Snakes, the ubiquitous metaphor for Satan and sin, is used to rebel against the
heteronormative soldiers. The boy erasing the word “Mother” is as much a
statement about binaries as a dissent against biblical creation as a whole.
“You’ve lost
me. Why does religion peek its head in this argument?” The ritual in which they
do so transcends a ceremony and becomes religious in its own right. Despite
what Larry Kramer might have said, these faggots are fucking themselves to
life. After several repeated steps done with precision on a large, blue rug
surrounded by other boys, one boy in the middle conjures up a mist and moulds a
shape and “slowly the boy penetrated the phantom body I could see his penis
inside the other and as he moved in and out the soft red gelatin clung to his
penis thighs and buttocks… spurting sperm inside and suddenly the red boy was
solid” (168).
“But now
you’ve cornered yourself! The female has been extracted from the binary
if these wild boys give ‘birth’ to boys. Not destroying it, but replacing it
with a unary.” The naked arguer is taken to a chair and has their rectum cut,
then placed in the middle of the rug. Minutes later the ritual is done and “two
attendants stepped forward with a littler of soft leather. Carefully they lifted
the Zimbu onto the litter and carried him to the blue tent” (169). “Zimbu” is
what shuts down the last strand of the argument. Burroughs and Aciman don’t
give birth, literal or metaphorically, to any person of an established gender
or sex within the binary. A male is a male and female is a female, but a
Zimbu…A Zimbu with neither entirely masculine or feminine traits or genitalia.
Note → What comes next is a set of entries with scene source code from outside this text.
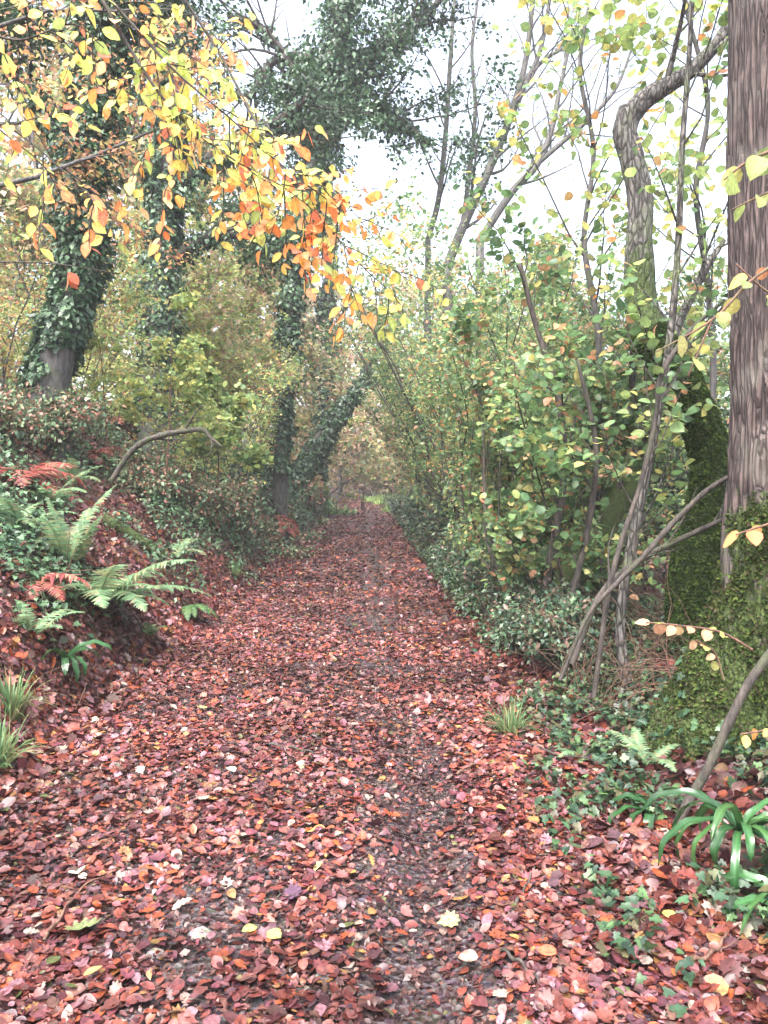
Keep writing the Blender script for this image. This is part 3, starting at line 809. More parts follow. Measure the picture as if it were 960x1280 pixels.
b = Buf(); place(b, 'ivy', fp + fo * .03, norm(fo * .4 + rs.randn(len(fp), 3) * .5 + [0, 0, -.6]), norm(fo + rs.randn(len(fp), 3) * .3), .03 + .03 * rs.rand(len(fp)), pal(len(fp), IVY, None, .3, rs), .3, rs=rs); b.build('ivy', M['glossy'], root)
lv = Leaves()
for (z, az) in ((5.6, 2.6), (6.6, .3), (7.6, -1.8), (8.6, 1.6), (9.6, 3.4)):
    b = Buf(); st = np.array([bx - .035 * z, by, z])
    branch(b, lv, st, (math.cos(az), math.sin(az), .7), 3.2, .09, rs, 2, kids=(6, 4), spacing=.13); b.build('limb', M['bark'], root)
p, d, n = lv.arr(); b = Buf(); place(b, 'small', p, d, n, .09, pal(len(p), YG, None, .25, rs), .3, rs=rs); b.build('crown', M['leaf'], root)

# --- crooked mossy tree behind it
D0 = 6.3
path = [(872, 862, 28, 0), (866, 780, 31, 0), (872, 700, 29, 0), (888, 620, 24, 0), (886, 560, 23, 0), (864, 505, 23, 0), (836, 455, 24, 0), (812, 415, 24, .05), (801, 375, 20, .1), (799, 310, 17, .1), (800, 250, 16, .1), (790, 200, 15, .1), (781, 165, 15, .1), (788, 138, 16, .1)]
pp = crv([list(P(a, b_, D0 + e)) + [r_ / F * D0] for a, b_, r_, e in path], 110)
root = thing('crooked_tree', 'crooked mossy tree bending left then up behind the broad trunk', 'tree', (pp[0, 0], pp[0, 1], pp[0, 2]))
b = Buf()
def m2(v): return np.clip(.95 - np.clip(v[..., 2] - 2.75, 0, 9) * .9 + (fbm(v * 3, 2) - .5) * .6, 0, 1)
V2 = tube(b, pp[:, :3], pp[:, 3], 40, rough=.13, moss=m2, rs=6)
b.build('trunk', M['bark_mid'], root)
def limbp(root, path, D, mat, rs, seg=10, n=24, twigs=0, lv=None, name='limb', moss=0., tl=.8, kids=(4,), level=1, rough=.08, start=.3, spacing=.1, tr=.4, dep=None, leafy=False):
    pts = crv([list(P(a, b_, D + (e[0] if e else 0))) + [r_ / F * D] for a, b_, r_, *e in path], n)
    b = Buf(); V = tube(b, pts[:, :3], pts[:, 3], seg, rough=rough, moss=moss, rs=5 if pts[0, 3] > .04 else 14)
    for k in range(twigs):
        i = int((start + (1 - start) * (k + rs.rand()) / twigs) * (n - 2)); td = norm(pts[i + 1, :3] - pts[i, :3])
        s = norm(np.cross(td, rs.randn(3)))
        branch(b, lv if lv is not None else Leaves(), pts[i, :3], norm(td * .8 + s * .7 + np.array([0, 0, .15])), tl * (.5 + .8 * rs.rand()), max(pts[i, 3] * tr, .003), rs, level, (0, 0, .2), .13, kids, .5, spacing, 4, leafy=leafy or (lv is not None))
    o = b.build(name, M[mat], root)
    return V
limbp(root, [(786, 146, 14), (806, 124, 13), (835, 106, 11), (868, 84, 9), (905, 40, 7), (930, -30, 5)], 6.4, 'bark_mid', rs, n=30, twigs=4, tl=.9)
limbp(root, [(830, 452, 8), (850, 400, 6), (880, 340, 5), (905, 300, 3)], 6.3, 'bark_mid', rs, twigs=3)
lo = V2[:60]
p, o, c = on_tube(lo, 42000, rs); g = fbm(p * 9, 2); k = m2(p) > .4 + .3 * rs.rand(len(p)); p, o, g = p[k], o[k], g[k]
b = Buf(); place(b, 'mini', p, norm(o * .7 + np.array([0, 0, -.6]) + rs.randn(len(p), 3) * .45), norm(o + rs.randn(len(p), 3) * .6), .014 + .026 * rs.rand(len(p)) * g * 1.6, pal(len(p), [(.035, .06, .012), (.055, .085, .016), (.02, .038, .010)], None, .3, rs) * (.5 + g[:, None]), .3, rs=rs)
b.build('moss', M['moss'], root)
# foot hidden in the verge: extend the trunk down to the soil
b = Buf(); q0 = pp[0, :3]; gz = float(ground_h(q0[0], q0[1]))
tube(b, crv([list(q0 + [0, 0, .1]), list(q0 * [1, 1, 0] + [0.02, 0, (q0[2] + gz) / 2]), [q0[0] + .03, q0[1], gz - .15]], 14), np.linspace(.20, .34, 14), 40, rough=.12, moss=1.0)
b.build('root_flare', M['bark_mid'], root)

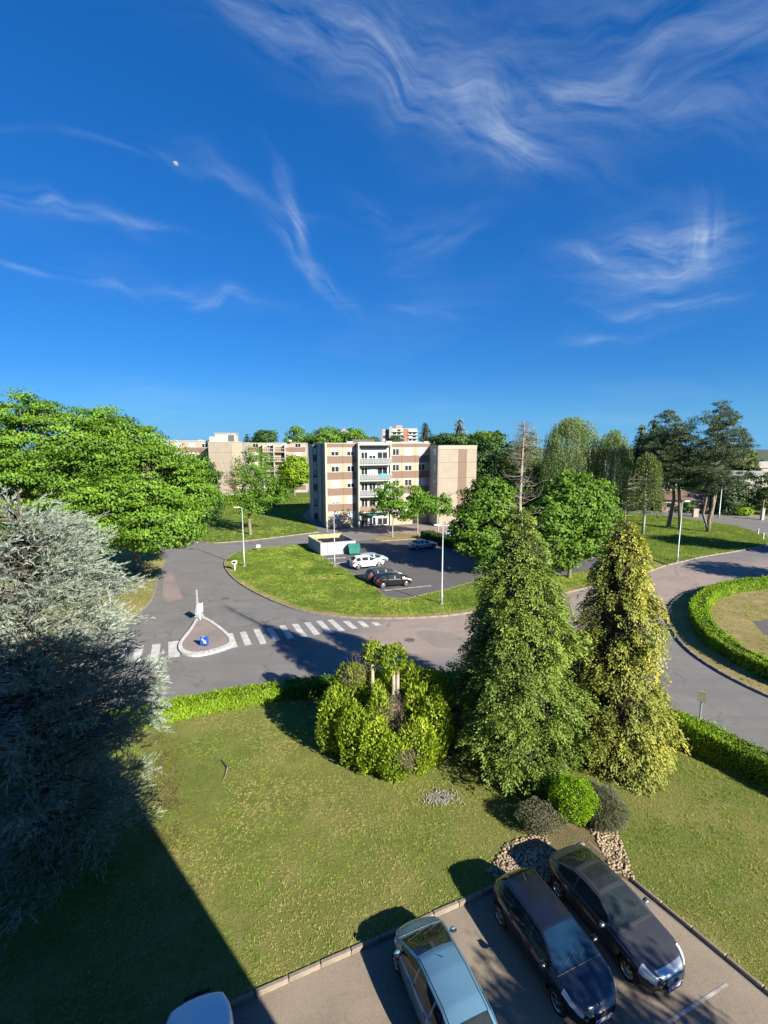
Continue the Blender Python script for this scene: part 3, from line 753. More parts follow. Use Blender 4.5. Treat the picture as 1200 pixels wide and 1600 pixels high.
# grass blades
edgeB = np.array(B_OUT_S)
def off_edge(q, d0=.55):
    d = np.min(np.linalg.norm(q[:, None, :]-edgeB[None, ::2, :], axis=2), axis=1); return d > d0*RNG.uniform(.4, 1.4, len(q))
bedpoly = BED
view = [(-26, 6), (26, 6), (30, 30), (-26, 30)]
grass('lawn_grass', [p for p in LAWN_A], 440000, .065, .021, 'grass_near', .10, .62, 'short mown lawn with dry patches in front of the car park', hole=bedpoly, seed=2,
      keep=lambda q: in_poly(q, view))
grass('crescent_grass', LAWN_B, 160000, .08, .055, 'grass_fresh', .10, .30, 'fresh green grass between road and parking lot', seed=5, keep=off_edge)
grass('pine_lawn_grass', LAWN_E, 70000, .09, .09, 'grass_fresh', .10, .05, 'green grass under the pines', seed=6)
grass('verge_grass', [(x, y) for x, y in LAWN_C], 26000, .10, .09, 'grass_near', .10, .55, 'dry verge grass beneath the big leafy tree', seed=7, keep=lambda q: (q[:, 0] > -45))
grass('back_grass', LAWN_D, 70000, .10, .11, 'grass_fresh', .10, .12, 'green grass in front of the distant apartment block', seed=8, keep=lambda q: (q[:, 0] > -60) & (q[:, 1] < 130))
grass('roundabout_grass', LAWN_F, 30000, .09, .07, 'grass_near', .12, .5, 'yellowing grass inside the hedge of the roundabout', seed=9, keep=lambda q: ~in_poly(q, [(30.0, 36.0), (31.3, 39.0), (60, 44), (60, 36), (34, 33.2)]))

# ------------------------------------------------------------------ painted markings
def mark(name, quad, m='road_paint', z=.009, parent=None):
    o = MB().add([(x, y, z) for x, y in quad], [tuple(range(len(quad)))]).build(name, m, parent)
    if o.data.polygons[0].normal.z < 0: o.data.flip_normals()
    return o
cross = bpy.data.objects.new('pedestrian_crossing', None); COL.objects.link(cross); tag(cross, 'white zebra crossing stripes over the grey road right of the island', 'crossing')
z7 = lambda *p: [G(340+x*.38333, 800+y*.3835) for x, y in p]
for q in [((90,490),(115,487),(140,540),(112,545)), ((145,478),(172,476),(200,535),(175,540)), ((197,473),(222,470),(257,522),(232,527)), ((250,463),(275,462),(312,513),(285,518)),
          ((302,457),(327,455),(367,507),(340,510)), ((352,450),(376,448),(418,498),(393,502)), ((402,444),(425,443),(470,492),(447,495)), ((447,440),(470,438),(520,483),(497,486)),
          ((510,445),(535,444),(572,474),(550,477)), ((567,445),(592,445),(620,468),(598,471)), ((625,449),(650,448),(667,460),(645,464))]:
    mark('stripe', z7(*q), 'road_paint', .006, cross)
mark('stripe', px((358, 990), (363.5, 989), (371.5, 1011), (357, 1014)), 'road_paint', .006, cross)
cross2 = bpy.data.objects.new('pedestrian_crossing', None); COL.objects.link(cross2); tag(cross2, 'white zebra crossing stripes left of the island beside the blue cedar', 'crossing')
for q in (((263, 1003), (279, 1001), (281, 1026), (263, 1028.5)), ((238, 1007), (251, 1005.5), (248, 1031), (234, 1032.5)), ((212, 1010), (225, 1008.5), (219, 1034), (205, 1036)), ((186, 1013), (199, 1011.5), (190, 1038), (176, 1040))):
    mark('stripe', px(*q), 'road_paint', .006, cross2)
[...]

With no preference to male or female because a Zimbu is neither. By all means,
a Zimbu is a peach.
* * *
Epilogue: Many Ways To Have a Good
Time
Where do the
peachy Zimbus go from here? The steam rises from the shower at the YMCA and,
from another wall, another eyeball is seen peering through a peephole. Another
dysejaculation, an orgasm that only brings burning. Like a needle pointing
north, all the wild boys and fruits turn to the walls.